By the time I had arrived at this place, the desert “casita” according to air b&b, it was darkening. It was getting dark and the heavy locks on the gate and the instructions which I could not pull up on my phone on account of the bad reception and my memory failing made it difficult. This place I finally arrived at after sundown on Friday night; it was totally silent. The thousands of cars pouring into Las Vegas on I-15 in the northbound lanes as I flew the other way were not looking for silence. But as a resident of Vegas, one begins to need this silence to stay sane. The ring of the slots, the music pouring from the clubs, the engines of the jets flying in and out of Mccarran… it makes for a constant drone, one that stays with you even as you lay in bed at night.

These sounds now became the crackle of gravel underneath tires; the chirping of crickets; the clank of metal on metal as the locked clicked and the big gate swung open. These were the new sounds that broke the silence of this Mojave Desert evening. As I arrived, for a moment my mind wondered to the recent prison break in Los Angeles a few days prior and my curious study of a map about where one might go if they where running from the law; they probably wanted silence, too. So I went into the house with a dog and a backpack and a Beretta in my hand and put that out of my mind – because silence and seclusion is good, but it’s also good to have an insurance policy.

The house smelled of old wood and books and gave the sort of comfort that is unique when you know it is the only roof around you for miles. It was simple and small and had a clawfoot tub in the middle of the front yard which had a hose running to it in some attempt at a hot tub I suppose. There was a record player with a bunch of old records: Ella Fitzgerald, Gershwin, the soundtrack to My Fair Lady. Clearly the owner had class or was desperately trying to appear that way. So I put on the Ella and felt truly high class as I cracked open Michener and a bottle of wine; I lit a fire and Abby lay at my feet on the porch as the sun set.

By the time Greg and Veronica arrived that evening it was dark and I’d been through the Ella twice and a few chapters of Michener which were very long chapters and half the bottle of wine and stoked the fire three times. I also found out that you could flip the record to hear more songs. Marvelous. The headlights came down the road so bright and I squinted as they lit up the front of the casita like it were some criminal being interrogated. I hoped it was them because those escapees from Los Angeles still lingered in my mind.

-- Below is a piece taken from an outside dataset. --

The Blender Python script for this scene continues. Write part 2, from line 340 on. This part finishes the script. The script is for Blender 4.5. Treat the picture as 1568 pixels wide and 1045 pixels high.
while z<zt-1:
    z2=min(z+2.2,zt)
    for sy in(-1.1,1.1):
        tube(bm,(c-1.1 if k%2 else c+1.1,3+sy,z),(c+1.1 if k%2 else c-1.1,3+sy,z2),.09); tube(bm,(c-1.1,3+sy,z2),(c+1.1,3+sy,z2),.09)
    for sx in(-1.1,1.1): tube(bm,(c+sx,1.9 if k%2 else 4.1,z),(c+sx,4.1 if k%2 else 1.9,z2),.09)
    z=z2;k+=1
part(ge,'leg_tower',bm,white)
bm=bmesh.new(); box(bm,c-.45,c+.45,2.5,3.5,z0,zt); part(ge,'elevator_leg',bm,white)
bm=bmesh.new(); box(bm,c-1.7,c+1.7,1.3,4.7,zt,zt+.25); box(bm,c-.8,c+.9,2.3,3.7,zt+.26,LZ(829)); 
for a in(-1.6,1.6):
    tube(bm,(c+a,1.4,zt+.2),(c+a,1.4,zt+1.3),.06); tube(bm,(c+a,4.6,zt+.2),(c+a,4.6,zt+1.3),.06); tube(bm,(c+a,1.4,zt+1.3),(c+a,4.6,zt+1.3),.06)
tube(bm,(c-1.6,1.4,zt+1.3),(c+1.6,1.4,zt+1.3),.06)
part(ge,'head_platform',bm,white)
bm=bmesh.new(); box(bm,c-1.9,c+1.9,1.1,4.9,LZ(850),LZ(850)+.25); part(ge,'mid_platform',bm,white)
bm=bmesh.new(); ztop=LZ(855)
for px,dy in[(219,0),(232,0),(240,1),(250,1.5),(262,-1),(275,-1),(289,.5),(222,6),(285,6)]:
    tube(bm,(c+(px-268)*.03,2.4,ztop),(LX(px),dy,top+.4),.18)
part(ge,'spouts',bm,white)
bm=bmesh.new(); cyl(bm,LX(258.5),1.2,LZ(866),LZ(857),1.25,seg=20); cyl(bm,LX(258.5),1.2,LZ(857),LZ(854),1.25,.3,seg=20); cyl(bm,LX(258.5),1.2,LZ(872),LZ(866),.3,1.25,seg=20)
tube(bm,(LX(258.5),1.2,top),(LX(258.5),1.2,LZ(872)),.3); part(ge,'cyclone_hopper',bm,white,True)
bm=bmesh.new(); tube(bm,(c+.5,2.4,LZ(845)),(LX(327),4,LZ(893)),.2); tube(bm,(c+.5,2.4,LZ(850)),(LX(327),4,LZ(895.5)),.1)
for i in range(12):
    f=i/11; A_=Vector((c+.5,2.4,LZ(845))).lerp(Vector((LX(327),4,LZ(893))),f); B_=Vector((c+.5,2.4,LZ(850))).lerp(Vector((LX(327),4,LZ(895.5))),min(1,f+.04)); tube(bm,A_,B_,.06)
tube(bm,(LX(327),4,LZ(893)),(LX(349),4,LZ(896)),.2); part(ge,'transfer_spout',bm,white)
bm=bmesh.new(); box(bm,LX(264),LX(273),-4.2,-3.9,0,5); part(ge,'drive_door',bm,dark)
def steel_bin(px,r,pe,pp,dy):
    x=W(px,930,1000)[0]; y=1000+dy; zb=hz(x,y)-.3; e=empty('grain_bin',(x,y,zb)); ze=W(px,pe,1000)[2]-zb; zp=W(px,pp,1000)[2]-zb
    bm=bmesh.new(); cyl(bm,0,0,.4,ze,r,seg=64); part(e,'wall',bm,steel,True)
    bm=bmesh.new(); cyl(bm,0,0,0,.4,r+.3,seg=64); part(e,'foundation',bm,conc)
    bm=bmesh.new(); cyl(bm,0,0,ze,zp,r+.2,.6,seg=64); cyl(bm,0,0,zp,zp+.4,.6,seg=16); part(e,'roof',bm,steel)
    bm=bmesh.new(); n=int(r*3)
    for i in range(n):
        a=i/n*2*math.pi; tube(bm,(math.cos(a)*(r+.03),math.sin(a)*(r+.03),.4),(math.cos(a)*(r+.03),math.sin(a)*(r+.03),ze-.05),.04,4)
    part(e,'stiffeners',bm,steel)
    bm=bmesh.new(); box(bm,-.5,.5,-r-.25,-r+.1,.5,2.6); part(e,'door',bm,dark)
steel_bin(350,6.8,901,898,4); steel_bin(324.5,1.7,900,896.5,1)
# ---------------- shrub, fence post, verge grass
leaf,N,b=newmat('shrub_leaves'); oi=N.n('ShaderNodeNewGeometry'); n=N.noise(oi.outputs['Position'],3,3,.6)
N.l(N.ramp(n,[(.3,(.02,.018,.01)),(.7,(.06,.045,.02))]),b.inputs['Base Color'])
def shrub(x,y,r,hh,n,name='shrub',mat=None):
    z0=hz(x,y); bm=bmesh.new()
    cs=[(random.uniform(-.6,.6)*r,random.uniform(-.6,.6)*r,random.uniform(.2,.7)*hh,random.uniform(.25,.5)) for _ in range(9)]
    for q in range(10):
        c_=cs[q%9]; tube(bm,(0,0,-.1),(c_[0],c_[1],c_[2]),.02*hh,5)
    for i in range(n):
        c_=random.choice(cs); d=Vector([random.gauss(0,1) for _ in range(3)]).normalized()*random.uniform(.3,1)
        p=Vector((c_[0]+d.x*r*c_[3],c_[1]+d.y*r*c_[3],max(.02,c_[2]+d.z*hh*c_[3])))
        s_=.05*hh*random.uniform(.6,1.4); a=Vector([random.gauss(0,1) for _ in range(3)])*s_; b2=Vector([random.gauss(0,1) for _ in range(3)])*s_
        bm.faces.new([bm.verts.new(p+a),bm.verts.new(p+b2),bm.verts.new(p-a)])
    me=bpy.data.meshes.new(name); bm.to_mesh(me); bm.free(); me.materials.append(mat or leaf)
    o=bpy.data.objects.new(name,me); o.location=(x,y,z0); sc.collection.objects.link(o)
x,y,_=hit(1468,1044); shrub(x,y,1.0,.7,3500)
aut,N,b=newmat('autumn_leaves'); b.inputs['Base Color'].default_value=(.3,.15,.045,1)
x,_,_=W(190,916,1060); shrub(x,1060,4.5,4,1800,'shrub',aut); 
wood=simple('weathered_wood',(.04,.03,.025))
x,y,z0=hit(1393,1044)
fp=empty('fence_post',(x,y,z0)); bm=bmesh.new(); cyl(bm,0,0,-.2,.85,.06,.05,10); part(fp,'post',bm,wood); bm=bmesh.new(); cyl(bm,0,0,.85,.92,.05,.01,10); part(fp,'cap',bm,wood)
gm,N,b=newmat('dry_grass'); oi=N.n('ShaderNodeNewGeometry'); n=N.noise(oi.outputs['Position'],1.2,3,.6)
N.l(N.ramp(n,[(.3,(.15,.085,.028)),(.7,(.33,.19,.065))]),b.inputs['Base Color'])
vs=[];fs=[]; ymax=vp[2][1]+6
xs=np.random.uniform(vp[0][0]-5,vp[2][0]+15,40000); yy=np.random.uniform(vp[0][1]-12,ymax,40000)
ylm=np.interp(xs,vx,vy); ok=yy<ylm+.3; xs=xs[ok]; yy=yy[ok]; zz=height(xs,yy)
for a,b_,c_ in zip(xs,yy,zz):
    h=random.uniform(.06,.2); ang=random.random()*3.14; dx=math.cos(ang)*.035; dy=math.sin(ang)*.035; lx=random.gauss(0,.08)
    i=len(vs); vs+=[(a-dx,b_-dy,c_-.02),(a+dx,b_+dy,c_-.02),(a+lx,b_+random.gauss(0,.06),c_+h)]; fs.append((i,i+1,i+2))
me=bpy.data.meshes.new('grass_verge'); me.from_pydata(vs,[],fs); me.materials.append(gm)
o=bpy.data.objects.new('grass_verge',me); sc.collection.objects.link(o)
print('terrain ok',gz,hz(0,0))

This place was so far from Las Vegas. All those people I’d passed going the other way. The bright lights. The activity. But here: the stars. Millions of tiny bright pinpricks against the darkness. We dragged out the cheap telescope and a camera and tripod through the cactus far into the yard and I showed Greg how to take night time pictures which did not turn out correctly. But the stars put on a show. Just a few hundred miles away, Luxor pierced into the sky with its bright vertical spotlight. But here: God showed His light. Ella sang her songs. The fire burned. I escaped.